Data breaches are often not found, until days, weeks and months after they've actually happened. When they are discovered, it's usually because damage has already been done. In a world of fast-moving numbers where time truly is money.  When seconds are critical, a week or month is an eternity.  Skimming small amounts from millions of compromised accounts used to be the modus operandi to fly under the radar, but now we see the opposite -- attacking a very small percentage of the stolen data in a rapid coordinated strike to use the "needle in a haystack" principle and speed to escape detection. We clearly need better ways of detecting criminal patterns in real time before they've run off with the money.

Unfortunately, there is no data breach alarm that goes off seconds after the bandits have left the vault.  And sophisticated criminal cabals will continue to evolve their strategies to take advantage of stolen data. Offering consumers a year of credit report monitoring just isn't going to cut it in the future, and we are seeing class action suits being filed in a number of prominent breach cases, some claiming damages in the billions.
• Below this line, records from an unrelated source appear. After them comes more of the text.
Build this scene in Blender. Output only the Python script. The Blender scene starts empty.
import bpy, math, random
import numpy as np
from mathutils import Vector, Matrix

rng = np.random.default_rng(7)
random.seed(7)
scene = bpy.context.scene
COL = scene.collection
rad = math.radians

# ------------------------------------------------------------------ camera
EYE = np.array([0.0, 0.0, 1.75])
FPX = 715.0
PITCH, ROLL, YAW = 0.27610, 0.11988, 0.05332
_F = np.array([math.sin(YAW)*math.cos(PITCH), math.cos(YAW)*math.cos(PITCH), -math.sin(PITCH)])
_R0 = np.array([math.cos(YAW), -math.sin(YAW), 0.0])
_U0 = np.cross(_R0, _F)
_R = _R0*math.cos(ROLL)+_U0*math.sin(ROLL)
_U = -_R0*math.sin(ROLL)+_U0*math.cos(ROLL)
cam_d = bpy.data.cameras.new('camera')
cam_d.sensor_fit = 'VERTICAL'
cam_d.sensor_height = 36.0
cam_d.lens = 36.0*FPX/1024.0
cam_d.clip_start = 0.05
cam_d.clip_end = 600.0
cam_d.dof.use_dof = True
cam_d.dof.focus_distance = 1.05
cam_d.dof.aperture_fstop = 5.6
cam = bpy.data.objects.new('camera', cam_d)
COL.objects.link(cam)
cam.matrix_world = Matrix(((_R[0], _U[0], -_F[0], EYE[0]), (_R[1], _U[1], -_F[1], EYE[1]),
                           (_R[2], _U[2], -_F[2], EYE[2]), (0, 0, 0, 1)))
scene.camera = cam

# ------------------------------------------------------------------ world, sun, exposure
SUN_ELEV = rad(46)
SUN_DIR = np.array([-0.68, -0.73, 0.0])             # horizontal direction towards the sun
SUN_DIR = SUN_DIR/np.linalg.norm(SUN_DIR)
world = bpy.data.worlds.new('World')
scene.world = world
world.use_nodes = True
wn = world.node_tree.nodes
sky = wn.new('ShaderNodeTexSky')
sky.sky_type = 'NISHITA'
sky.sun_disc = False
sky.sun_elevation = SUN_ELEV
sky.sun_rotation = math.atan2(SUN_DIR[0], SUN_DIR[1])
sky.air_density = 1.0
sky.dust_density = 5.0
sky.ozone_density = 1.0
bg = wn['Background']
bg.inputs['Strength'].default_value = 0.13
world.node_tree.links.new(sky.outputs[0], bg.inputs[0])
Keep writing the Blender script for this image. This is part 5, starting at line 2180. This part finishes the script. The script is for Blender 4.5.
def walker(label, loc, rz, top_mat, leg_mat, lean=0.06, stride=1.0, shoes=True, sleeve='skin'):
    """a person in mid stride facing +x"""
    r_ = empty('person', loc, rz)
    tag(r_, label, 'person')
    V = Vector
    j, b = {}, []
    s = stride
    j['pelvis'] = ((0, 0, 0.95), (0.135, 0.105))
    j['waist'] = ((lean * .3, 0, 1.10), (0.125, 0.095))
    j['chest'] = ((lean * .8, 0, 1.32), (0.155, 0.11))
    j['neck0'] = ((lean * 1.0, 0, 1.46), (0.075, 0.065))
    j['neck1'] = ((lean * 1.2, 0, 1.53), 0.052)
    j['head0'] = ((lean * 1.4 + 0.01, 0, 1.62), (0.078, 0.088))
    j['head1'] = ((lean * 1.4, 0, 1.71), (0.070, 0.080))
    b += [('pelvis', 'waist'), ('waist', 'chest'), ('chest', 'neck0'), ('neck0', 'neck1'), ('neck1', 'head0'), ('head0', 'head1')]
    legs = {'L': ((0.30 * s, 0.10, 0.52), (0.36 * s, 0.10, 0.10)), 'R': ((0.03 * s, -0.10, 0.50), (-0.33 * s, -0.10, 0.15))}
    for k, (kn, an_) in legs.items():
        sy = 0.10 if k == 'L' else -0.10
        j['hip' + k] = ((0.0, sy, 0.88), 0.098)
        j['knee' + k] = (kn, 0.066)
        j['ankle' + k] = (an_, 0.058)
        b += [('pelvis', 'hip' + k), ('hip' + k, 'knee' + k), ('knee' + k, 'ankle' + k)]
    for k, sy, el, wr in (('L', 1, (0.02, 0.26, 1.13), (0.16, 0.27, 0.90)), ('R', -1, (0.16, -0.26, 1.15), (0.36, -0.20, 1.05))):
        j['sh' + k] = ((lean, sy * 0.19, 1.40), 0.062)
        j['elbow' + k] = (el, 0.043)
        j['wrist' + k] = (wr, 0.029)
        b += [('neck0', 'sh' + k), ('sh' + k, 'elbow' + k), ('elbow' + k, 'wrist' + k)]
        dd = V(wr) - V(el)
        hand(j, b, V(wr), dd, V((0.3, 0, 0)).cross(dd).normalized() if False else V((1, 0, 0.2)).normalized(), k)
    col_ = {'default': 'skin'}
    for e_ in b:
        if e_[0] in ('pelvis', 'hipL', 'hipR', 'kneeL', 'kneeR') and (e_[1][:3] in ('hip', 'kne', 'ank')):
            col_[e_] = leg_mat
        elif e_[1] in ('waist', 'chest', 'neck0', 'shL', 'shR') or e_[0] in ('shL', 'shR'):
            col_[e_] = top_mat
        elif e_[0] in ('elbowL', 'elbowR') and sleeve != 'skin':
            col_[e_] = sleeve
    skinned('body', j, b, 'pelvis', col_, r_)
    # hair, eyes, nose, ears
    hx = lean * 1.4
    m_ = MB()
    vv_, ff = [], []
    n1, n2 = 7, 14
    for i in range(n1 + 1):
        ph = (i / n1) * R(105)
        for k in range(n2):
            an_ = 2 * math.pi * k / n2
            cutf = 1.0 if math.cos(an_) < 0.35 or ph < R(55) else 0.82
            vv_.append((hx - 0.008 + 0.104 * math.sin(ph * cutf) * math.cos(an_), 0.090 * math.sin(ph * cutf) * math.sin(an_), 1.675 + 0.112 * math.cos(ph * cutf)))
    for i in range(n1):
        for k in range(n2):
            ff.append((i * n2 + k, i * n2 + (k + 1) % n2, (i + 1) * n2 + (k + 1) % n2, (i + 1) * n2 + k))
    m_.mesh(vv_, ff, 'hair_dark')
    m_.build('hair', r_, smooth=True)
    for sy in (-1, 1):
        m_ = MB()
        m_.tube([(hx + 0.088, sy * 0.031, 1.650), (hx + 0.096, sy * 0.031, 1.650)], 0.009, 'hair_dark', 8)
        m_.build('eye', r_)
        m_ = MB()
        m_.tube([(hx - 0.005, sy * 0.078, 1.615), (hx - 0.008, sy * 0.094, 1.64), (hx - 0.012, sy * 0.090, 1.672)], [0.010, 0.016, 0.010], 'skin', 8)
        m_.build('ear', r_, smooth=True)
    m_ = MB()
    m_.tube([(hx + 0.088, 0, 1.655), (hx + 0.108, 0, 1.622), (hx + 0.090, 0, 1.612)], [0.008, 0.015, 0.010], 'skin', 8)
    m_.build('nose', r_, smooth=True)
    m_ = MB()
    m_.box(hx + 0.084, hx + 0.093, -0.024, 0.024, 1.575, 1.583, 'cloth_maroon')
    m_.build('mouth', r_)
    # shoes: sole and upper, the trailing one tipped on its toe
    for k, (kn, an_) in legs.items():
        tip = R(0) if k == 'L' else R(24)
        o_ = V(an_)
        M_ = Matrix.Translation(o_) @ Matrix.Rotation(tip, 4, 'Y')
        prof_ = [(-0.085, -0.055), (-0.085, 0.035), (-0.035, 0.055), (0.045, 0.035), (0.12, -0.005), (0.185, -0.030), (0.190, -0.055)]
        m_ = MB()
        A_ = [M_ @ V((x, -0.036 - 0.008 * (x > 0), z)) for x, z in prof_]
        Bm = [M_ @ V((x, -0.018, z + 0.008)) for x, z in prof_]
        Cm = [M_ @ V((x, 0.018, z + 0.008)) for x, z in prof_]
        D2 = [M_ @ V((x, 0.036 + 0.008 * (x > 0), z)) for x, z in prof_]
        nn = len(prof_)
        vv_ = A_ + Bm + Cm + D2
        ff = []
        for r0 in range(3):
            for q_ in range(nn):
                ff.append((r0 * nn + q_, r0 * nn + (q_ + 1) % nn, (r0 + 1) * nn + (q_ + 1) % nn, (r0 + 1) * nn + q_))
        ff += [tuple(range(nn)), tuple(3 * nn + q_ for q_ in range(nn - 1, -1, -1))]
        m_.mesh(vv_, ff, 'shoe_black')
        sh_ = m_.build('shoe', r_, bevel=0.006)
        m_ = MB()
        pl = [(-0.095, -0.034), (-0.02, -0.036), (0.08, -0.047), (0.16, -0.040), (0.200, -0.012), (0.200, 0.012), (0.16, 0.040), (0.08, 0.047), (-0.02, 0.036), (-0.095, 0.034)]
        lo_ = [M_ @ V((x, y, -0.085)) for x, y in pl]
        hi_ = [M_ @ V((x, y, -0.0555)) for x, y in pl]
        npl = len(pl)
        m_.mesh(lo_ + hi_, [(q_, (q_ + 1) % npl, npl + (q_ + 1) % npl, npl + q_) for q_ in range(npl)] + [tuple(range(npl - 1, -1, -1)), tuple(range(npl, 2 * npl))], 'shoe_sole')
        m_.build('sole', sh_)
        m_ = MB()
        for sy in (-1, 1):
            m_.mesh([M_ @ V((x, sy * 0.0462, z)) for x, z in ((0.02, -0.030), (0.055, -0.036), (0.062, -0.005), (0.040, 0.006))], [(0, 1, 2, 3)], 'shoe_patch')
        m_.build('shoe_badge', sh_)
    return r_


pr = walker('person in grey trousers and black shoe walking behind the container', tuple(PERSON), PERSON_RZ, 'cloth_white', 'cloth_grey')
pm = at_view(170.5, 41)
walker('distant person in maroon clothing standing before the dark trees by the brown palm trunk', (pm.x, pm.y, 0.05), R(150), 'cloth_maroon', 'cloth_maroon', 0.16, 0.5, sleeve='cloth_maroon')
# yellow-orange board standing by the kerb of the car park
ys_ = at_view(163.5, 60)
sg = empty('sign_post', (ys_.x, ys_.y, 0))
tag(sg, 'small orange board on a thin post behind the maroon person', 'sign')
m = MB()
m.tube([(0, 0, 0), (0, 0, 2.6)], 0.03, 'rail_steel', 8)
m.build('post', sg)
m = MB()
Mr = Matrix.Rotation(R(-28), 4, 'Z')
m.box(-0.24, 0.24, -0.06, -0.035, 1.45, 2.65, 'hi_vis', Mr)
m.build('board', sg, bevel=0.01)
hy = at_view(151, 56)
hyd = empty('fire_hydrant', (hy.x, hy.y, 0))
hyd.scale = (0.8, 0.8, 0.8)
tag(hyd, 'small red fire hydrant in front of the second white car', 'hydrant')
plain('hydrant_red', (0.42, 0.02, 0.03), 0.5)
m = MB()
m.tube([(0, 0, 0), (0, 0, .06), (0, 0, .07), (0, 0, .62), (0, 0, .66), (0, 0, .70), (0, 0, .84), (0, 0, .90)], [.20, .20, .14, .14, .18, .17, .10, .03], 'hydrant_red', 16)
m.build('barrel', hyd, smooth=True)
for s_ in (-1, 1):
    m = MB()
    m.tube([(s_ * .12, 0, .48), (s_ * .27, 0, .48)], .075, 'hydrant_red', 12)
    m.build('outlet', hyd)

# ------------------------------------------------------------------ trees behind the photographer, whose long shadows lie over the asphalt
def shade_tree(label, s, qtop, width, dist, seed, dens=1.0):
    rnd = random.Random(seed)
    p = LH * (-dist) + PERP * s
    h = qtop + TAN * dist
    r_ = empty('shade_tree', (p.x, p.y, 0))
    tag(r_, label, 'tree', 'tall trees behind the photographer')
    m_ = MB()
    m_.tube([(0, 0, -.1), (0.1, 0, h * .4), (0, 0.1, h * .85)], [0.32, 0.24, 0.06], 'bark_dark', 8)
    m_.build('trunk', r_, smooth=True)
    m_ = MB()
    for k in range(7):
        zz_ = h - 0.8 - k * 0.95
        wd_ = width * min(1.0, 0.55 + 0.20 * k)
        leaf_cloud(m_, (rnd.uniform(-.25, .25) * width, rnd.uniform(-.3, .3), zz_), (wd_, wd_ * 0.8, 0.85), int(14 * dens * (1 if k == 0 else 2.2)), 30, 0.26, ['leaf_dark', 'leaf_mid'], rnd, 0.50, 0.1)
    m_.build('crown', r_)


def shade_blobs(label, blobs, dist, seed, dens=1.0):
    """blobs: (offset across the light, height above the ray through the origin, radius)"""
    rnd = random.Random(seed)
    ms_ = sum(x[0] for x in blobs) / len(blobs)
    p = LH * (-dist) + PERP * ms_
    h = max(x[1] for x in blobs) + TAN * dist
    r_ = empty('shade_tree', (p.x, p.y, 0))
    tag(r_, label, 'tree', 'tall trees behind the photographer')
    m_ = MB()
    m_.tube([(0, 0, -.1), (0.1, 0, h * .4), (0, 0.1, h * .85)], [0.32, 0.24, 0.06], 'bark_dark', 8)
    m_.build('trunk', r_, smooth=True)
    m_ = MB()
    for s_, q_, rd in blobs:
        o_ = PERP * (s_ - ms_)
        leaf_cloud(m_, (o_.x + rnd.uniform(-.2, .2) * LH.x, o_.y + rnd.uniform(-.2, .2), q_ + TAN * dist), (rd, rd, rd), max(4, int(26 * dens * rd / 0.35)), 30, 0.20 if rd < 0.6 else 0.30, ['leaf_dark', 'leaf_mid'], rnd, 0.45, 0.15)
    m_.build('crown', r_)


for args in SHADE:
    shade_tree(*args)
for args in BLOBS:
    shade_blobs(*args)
The starting point of a solution may be to improve door locks, but in a limping economy filled with worried employees and motivated criminals, fraud will keep rising. Our goal must be rapid detection of fraud at source (usually online retailers, where customer-not-present transactions are the norm and the fraudster can pretend to be anyone he wants to be), before the consumer, merchant and banks are all left holding the bag for losses, damaged reputation and severe inconvenience. (I talked about the extraordinary rise in data breaches reported by ITRC in my last blog post and why this is going to lead to even more online fraud.) If we can meet this standard, we'll also make a dent in the horrific .5% conviction rate, which has more to do with the speed and undetectability of criminal activity before they've long vanished, than even with under-reporting.